The 1929 Directory issue of Western Flying listed the price of the Fleet Model 2 as $5,500 at the factory, Buffalo, N. Y. By 1931, the depression had forced the price down to $3,985.

(The following information was taken from a 1930 Sales Brochure). The Fleet Airplane is a two-seat, open cockpit, staggered tractor biplane having the following general dimensions:

Span28 Feet
Wing Chord48 Inches
Wing Area194.4 Sq. Ft.
Horiz. Stabilizer Area13.7 Sq. Ft.
Elevator Area10.8 Sq. Ft.
Fin Area2.9 Sq. Ft.
Rudder Area8.2 Sq. Ft.
Aileron Area21.7 Sq. Ft.
Landing Gear Tread76.75 Inches
Overall Length21 Feet 8 Inches
Height (landing Position)7 Feet 9 Inches
Wing Incidence2
Upper Wing Dihedral0
Lower Wing Dihedral4
Gap at center section54 Inches
Stagger23 Inches
Tire Size8.50 x 10 (7.50 x 10 and 6.50 x 10 also available)
Engine Kinner 5 cyl K-5 100 hp.
B-5 125 hp.
R-5 160 hp.

Wing Cellule
Wing panels are made of laminated spruce spars, stamped sheet Duralumin leading edges, trailing edges, ribs, walkboards, and center section cutout.

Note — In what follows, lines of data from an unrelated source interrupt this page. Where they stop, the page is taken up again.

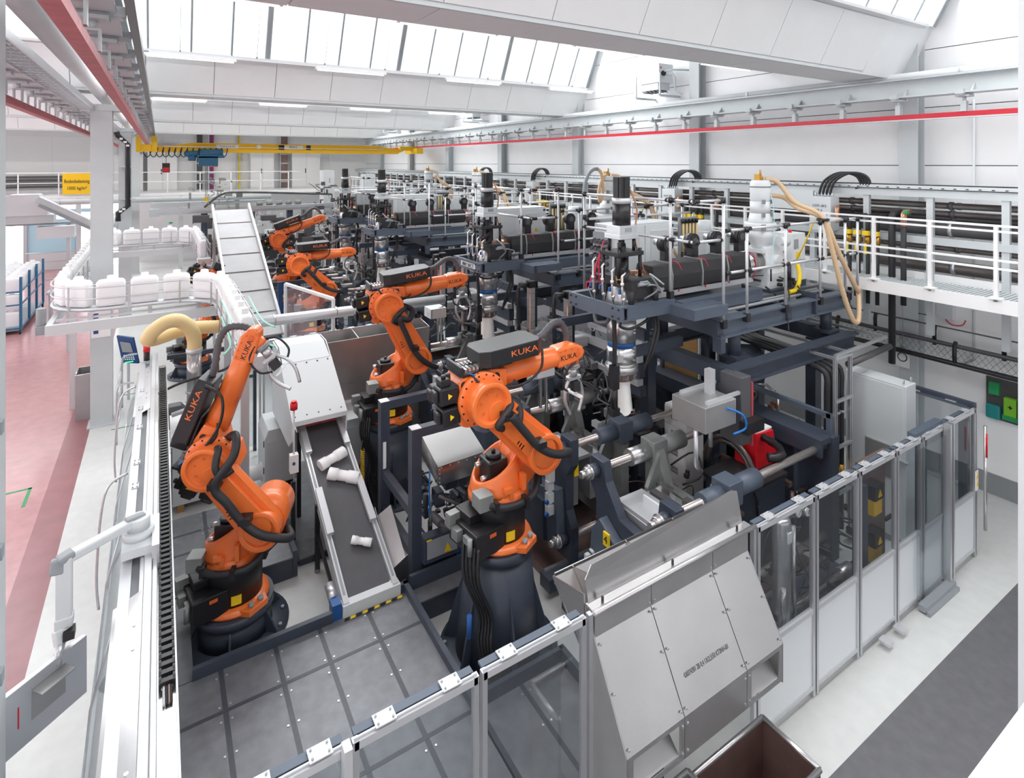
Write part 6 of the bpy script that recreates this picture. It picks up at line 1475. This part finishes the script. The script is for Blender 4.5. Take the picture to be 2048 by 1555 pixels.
for x, z, r, m in pg_:
    p = B().cyl((x, 1.0, z), (x, 38, z), r, n=14).o('pipe', m, pr)
    j = B().cyl((x, 2.6, z), (x, 2.66, z), r + 0.015, n=14).o('pipe_coupling', 'alu' if r > 0.1 else 'hosegrey', pr)
    for k in range(1, 22):
        q = j.copy(); q.location.y = (1.62 + 0.1 * r) * k; COL.objects.link(q)
for y in (3.0, 4.3, 8.2, 11.6, 14.2): 
    B().bar((11.3, y, 3.75), (12.3, y + 0.4, 3.3), 0.06).o('bracket_arm', 'colgrey', pr)
B().box(11.16, 11.2, 6.5, 7.6, 4.9, 5.3).o('blank_panel', 'cabinet', pr)
bp2 = thing('black_riser', 'black insulated riser pipe with elbow behind the walkway railing', 'pipe', (10.95, 5.05, 2.4))
B().tube([(11.4, 5.0, 4.95), (11.1, 5.0, 4.95), (11.05, 5.0, 4.9), (11.05, 5.0, 2.3)], 0.055, n=12).o('pipe', 'rubber', bp2)
# runway pipe along the crane beam
rp = thing('runway_pipe', 'white pipe running along the top of the right crane beam', 'pipe', (11.8, 18, 7.45))
B().cyl((11.8, 2.0, 7.47), (11.8, 38, 7.47), 0.055, n=14).o('pipe', 'girder', rp)
for k in range(8): B().cyl((11.8, 4.2 + 4.2 * k, 7.46), (11.8, 4.26 + 4.2 * k, 7.46), 0.068, n=14).o('pipe_clip', 'steelgrey', rp)
# cable basket on the wall
cbk = thing('cable_basket', 'black tubular cable basket with mesh side along the lower right wall', 'cable tray', (12.0, 8, 2.4))
B().cyl((11.95, 1.5, 2.62), (11.95, 9.5, 2.62), 0.026, n=8).o('upper_tube', 'hosegrey', cbk)
for x, z, r in ((11.95, 2.30, 0.045), (12.17, 2.56, 0.04)): B().cyl((x, 1.5, z), (x, 9.5, z), r, n=8).o('lower_tube', 'black', cbk)
B().cyl((12.19, 1.5, 2.85), (12.19, 9.5, 2.85), 0.014, n=6).o('wire', 'hosegrey', cbk)
for k in range(8):
    y = 2.35 + 1.02 * k
    B().tube([(11.95, y, 2.28), (11.92, y, 2.45), (11.93, y, 2.62), (11.98, y, 2.68)], 0.035, n=8).o('hoop', 'black', cbk)
    B().tube([(12.17, y + 0.4, 2.5), (12.16, y + 0.4, 2.75), (12.19, y + 0.4, 2.86)], 0.035, n=8).o('hoop', 'black', cbk)
    B().cyl((12.0, y - 0.08, 2.3), (12.5, y - 0.08, 2.3), 0.02, n=6).o('wall_arm', 'midgrey', cbk)
ms = B()
y = 1.5
while y < 9.4:
    ms.cyl((11.95, y, 2.34), (11.95, y + 0.2, 2.6), 0.003, n=3, cap=False).cyl((11.95, y + 0.2, 2.34), (11.95, y, 2.6), 0.003, n=3, cap=False); y += 0.1
m_ = ms.o('mesh', 'hosegrey', cbk); m_['kind'] = 'stuff'
# signs and boxes on the wall
sg = thing('ring_sign', 'white sign with a black ring hanging from a cord on the right wall', 'sign', (12.1, 5.3, 2.0))
B().box(12.08, 12.1, 5.17, 5.40, 1.95, 2.30).o('board', 'white', sg)
B().tube([(12.077, 5.285 + 0.078 * math.cos(2 * PI * k / 28), 2.14 + 0.078 * math.sin(2 * PI * k / 28)) for k in range(29)], 0.009, n=6).o('ring', 'black', sg)
B().cyl((12.09, 5.285, 2.3), (12.09, 5.285, 3.7), 0.006, n=5).o('cord', 'midgrey', sg)
fa = thing('first_aid_board', 'grey board with green first aid and eyewash boxes on the right wall', 'first aid', (12.5, 3.9, 1.3))
B().box(12.48, 12.5, 3.3, 4.12, 1.36, 2.08).o('board', 'pipegrey', fa)
B().box(12.4, 12.48, 3.92, 4.06, 1.8, 2.0).o('green_box', 'green', fa); B().box(12.38, 12.48, 3.9, 4.1, 1.38, 1.62).o('teal_bottle_box', 'bottlegreen', fa, bev=0.02)
kb = B().box(12.40, 12.48, 3.68, 3.85, 1.5, 1.8).o('kit_case', 'lime', fa)
B().box(12.394, 12.4, 3.73, 3.79, 1.645, 1.66).box(12.394, 12.4, 3.752, 3.768, 1.62, 1.685).o('white_cross', 'black', kb)
B().box(12.39, 12.48, 3.66, 3.87, 1.42, 1.5).o('kit_label', 'green', kb)
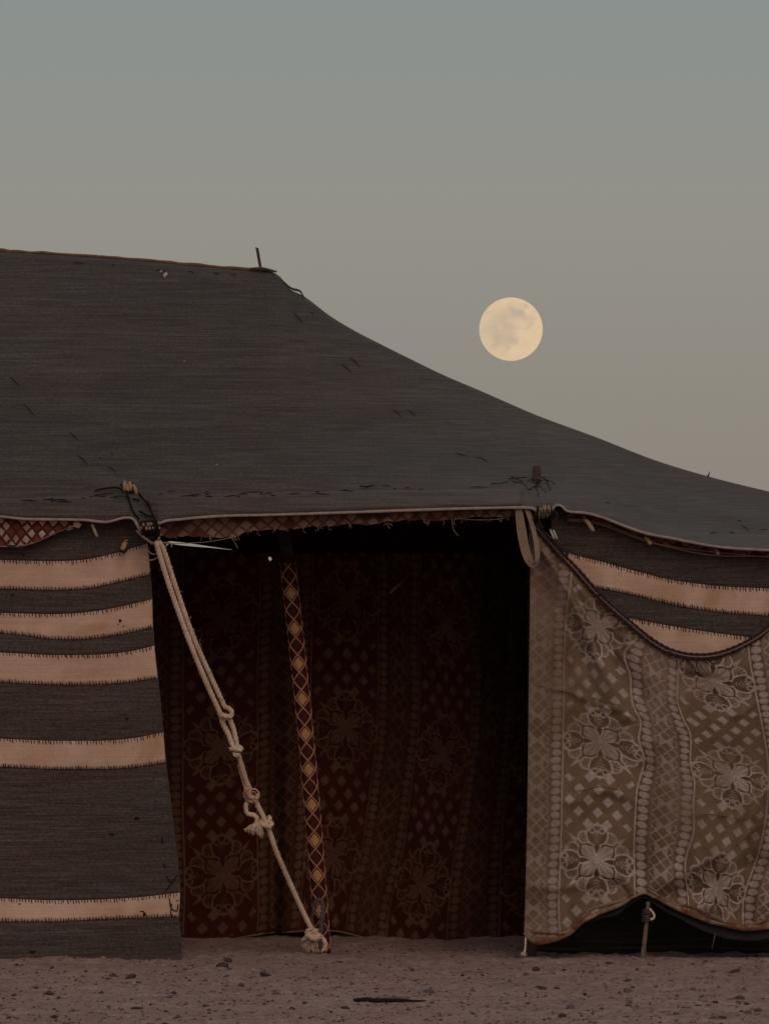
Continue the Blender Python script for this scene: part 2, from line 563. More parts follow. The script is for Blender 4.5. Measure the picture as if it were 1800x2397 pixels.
def project(q):
    d = q - np.array([0, -CAM_D, CAM_H])
    f = d[..., 1] * math.cos(PITCH) + d[..., 2] * math.sin(PITCH)
    u = -d[..., 1] * math.sin(PITCH) + d[..., 2] * math.cos(PITCH)
    return CX + FPX * d[..., 0] / f, CY - FPX * u / f


def on_roof(px, py, lift=0.006):
    lo, hi = 0.0, 1.0
    for _ in range(30):
        m = (lo + hi) / 2
        _, y = project(roof_point(np.array(px, float), np.array(m)))
        if y > py:
            lo = m
        else:
            hi = m
    return roof_point(np.array(px, float), np.array(lo)) + np.array([0, -lift, lift * 1.2])


tent = thing('tent_roof', 'dark woven goat-hair tent roof with a peaked ridge sloping down to the right', 'tent roof', (0, 0, 0))
rpx = np.concatenate([np.arange(-1500, -100, 40), np.arange(-100, 260, 8), np.arange(260, 400, 2.5), np.arange(400, 1220, 8),
                      np.arange(1220, 1340, 2.5), np.arange(1340, 1900, 8), np.arange(1900, 2801, 40)])
rv = np.concatenate([np.linspace(0, 0.08, 9), np.linspace(0.1, 1, 46)])
A, V = np.meshgrid(rpx, rv, indexing='ij')
front = roof_point(A, V)
ridge = front[:, -1, :]
nb = 14
back = []
for k in range(1, nb + 1):
    t = k / nb
    b = ridge.copy()
    b[:, 1] = RIDGE_Y + (BACK_Y - RIDGE_Y) * t
    zend = np.minimum(2.0, ridge[:, 2] - 0.04)
    b[:, 2] = ridge[:, 2] * (1 - t) + zend * t - 0.10 * t * (1 - t)
    back.append(b)
allp = np.concatenate([front, np.stack(back, 1)], 1)
roof = big_grid('roof_cloth', allp, M['roof'], tent)
sol = roof.modifiers.new('cloth', 'SOLIDIFY')
sol.thickness = 0.006
sol.offset = -1

# sewn hem band just above the eave
hb = []
hpx = np.concatenate([np.arange(-300, 290, 10), np.arange(290, 400, 3), np.arange(400, 1225, 10)])
for p in hpx:
    top = on_roof(p, 1172 - 0.028 * p if p < 400 else 1162 - 0.018 * (p - 400))
    low = roof_point(np.array(float(p)), np.array(0.0)) + np.array([0, -0.005, 0.004])
    hb.append([low * (1 - t) + top * t + np.array([0, -0.004 * math.sin(t * 3.14), 0]) for t in np.linspace(0, 1, 6)])
MB().sheet(np.array(hb), 0.004).build('hem_band', M['hem'], tent)
# pale piping along the eave
ppx = np.concatenate([np.arange(-400, 290, 10), np.arange(290, 400, 2), np.arange(400, 1225, 10), np.arange(1225, 1340, 2.5), np.arange(1340, 1950, 10)])
q = roof_point(ppx, np.zeros(len(ppx)))
q[:, 1] -= 0.006; q[:, 2] -= 0.002
cut = np.searchsorted(ppx, [340, 372, 1258, 1292])
for a, b in ((0, cut[0]), (cut[1], cut[2]), (cut[3], len(ppx))):
    MB().tube(q[a:b], 0.0056 * (1 + 0.2 * fbm(ppx[a:b] / 30, 3.1 + 0 * ppx[a:b], 2)), 8).build('edge_piping', M['piping'], tent)
# tan ridge seam
rr = np.arange(-400, 648, 8.0)
q = roof_point(rr, np.ones(len(rr)))
q[:, 2] += 0.004 + 0.004 * fbm(rr / 25, 7 + 0 * rr, 2)
MB().tube(q, 0.007 * (1 + 0.5 * fbm(rr / 18, 1.3 + 0 * rr, 2)), 6).build('ridge_seam', M['ridge'], tent)
q = spline([on_roof(585, 636, 0.012), on_roof(615, 637, 0.012), on_roof(648, 645, 0.014)], 8)
MB().tube(q, [0.004 + 0.004 * math.sin(i / (len(q) - 1) * 3.14) for i in range(len(q))], 6).build('ridge_patch', M['hem'], tent)
# lifted fold on the hip
q = spline([on_roof(655, 655, 0.008), on_roof(680, 680, 0.010), on_roof(702, 692, 0.008) + np.array([0, 0, 0.01]), on_roof(712, 699, 0.004)], 6)
MB().tube(q, np.interp(np.linspace(0, 1, len(q)), [0, 0.5, 1], [0.002, 0.0065, 0.002]), 6).build('hip_fold', M['hem'], tent)

# dark stitches holding the seams: short thick threads lying on the cloth (px, py, dx, dy)
st = [(22, 883, 24, 24), (56, 948, 26, 28), (163, 1014, 20, 18), (182, 1068, 24, 22), (252, 1094, 20, 14),
      (687, 733, 23, 26), (726, 735, 9, 2), (800, 853, 24, 22), (818, 838, 26, 22), (920, 962, 22, 18), (952, 960, 22, 18),
      (1066, 1063, 28, 8), (1115, 1072, 30, 16), (170, 618, 26, 1), (362, 635, 28, 2), (440, 637, 16, 4), (500, 642, 14, 3),
      (260, 1065, 6, 2), (232, 1075, 5, 2), (540, 646, 16, 1), (262, 622, 8, 1)]
for i in range(46):
    px_ = random.uniform(0, 1150)
    if 285 < px_ < 345:
        continue
    py_ = curve([(0, 1180), (150, 1172), (240, 1163), (340, 1158), (450, 1162), (600, 1158), (800, 1150), (1000, 1146), (1200, 1134)], px_) + random.gauss(0, 4)
    st.append((px_, py_, random.choice([8, 14, 22, 30, 40]) * random.uniform(0.8, 1.2), random.uniform(-3, 3)))
st += [(1726, 1222, 10, 2), (1732, 1231, 24, 16), (1660, 1253, 20, -2), (1706, 1250, 14, 1), (1775, 1246, 20, -3), (1420, 1180, 8, 2)]
for (x, y, dx, dy) in st:
    a, b = on_roof(x, y, 0.004), on_roof(x + dx, y + dy, 0.004)
    if 1140 < y < 1200 and x < 1225:
        a[1] -= 0.008; b[1] -= 0.008
    c = (a + b) / 2 + np.array([0, -0.003, 0.003]) + RNG.normal(0, 0.0012, 3)
    q = spline([a, c, b], 4)
    MB().tube(q, np.interp(np.linspace(0, 1, len(q)), [0, 0.5, 1], [0.0008, 0.0022, 0.0008]), 5).build('seam_stitch', M['black'], roof)
# small white tag caught on the cloth, and two lint specks
for (x, y, w, h, a) in ((387, 648, 9, 15, 0.6), (432, 851, 4, 3, 0), (508, 1093, 4, 3, 0.2), (377, 640, 5, 8, 0.7)):
    c = on_roof(x, y, 0.008)
    k = 1 / 575
    u = np.array([math.cos(a), 0.1, math.sin(a) * -1]) * w * k / 2
    v = np.array([math.sin(a), -0.1, math.cos(a)]) * h * k / 2
    MB().add([c - u - v * 0.6, c + u * 0.7 - v, c + u + v * 0.6, c - u * 0.5 + v, c + np.array([0, -0.006, 0])],
             [(0, 1, 4), (1, 2, 4), (2, 3, 4), (3, 0, 4), (3, 2, 1, 0)]).build('white_tag', M['white_tag'], tent, smooth=False)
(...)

Covering is cotton airplane fabric. Interplane struts comprise of streamlined chrome alloy tubing. Ailerons are triangulated spruce structure, fabric covered.

Tail Surfaces
All tail control surfaces have alloy steel tabular spars and stamped sheet steel ribs. Stabilizer is adjustable in flight from either cockpit and the fin is adjustable on the ground.

The fuselage structure is made of chrome molybdinum steel tubing with welded joints. Fuselage is covered with fabric. Fairing strips under the covering on the sides prevent flapping of the fabric. Engine cowling consists of nose cowl, top cowl, bottom cowl, and two side doors. Engine compartment side doors are easily opened and top cowls are easily removed. All other cowlings are held on by Oval countersunk machine screws and special washers.

The adjustable seats are of all metal construction and designed to take parachutes. They are securely fastened to the fuselage structure and have a quick-release buckle.

Windshields are of Pyralin
Instrument boards are slanted at a restful angle to the eye and are provided with curled-hair upholstered crash pads to protect the pilot's face. Normally the front cockpit is the Master cockpit whose instrument panel contains the following controls and instruments: Primer and Primer Shut-off cock, Carburetor Heat Control, Mixture Control, Tachometer, Oil Pressure Gauge, Oil Temperature Gauge, and the Altimeter. Standard instruments may be installed in the rear cockpit at an additional cost. Air Speed and Bank Indicators may also be mounted and a compass may be mounted under the front spar of the upper wing in view from both cockpits. The ignition switch is normally located in the front cockpit with an extension rod to the rear cockpit. Throttle controls are installed in both cockpits on the left side.

Standard colors are yellow or light yellow for the wings and stabilizer, and blue, green, or red for the fuselage, fin, rudder, landing gear and struts.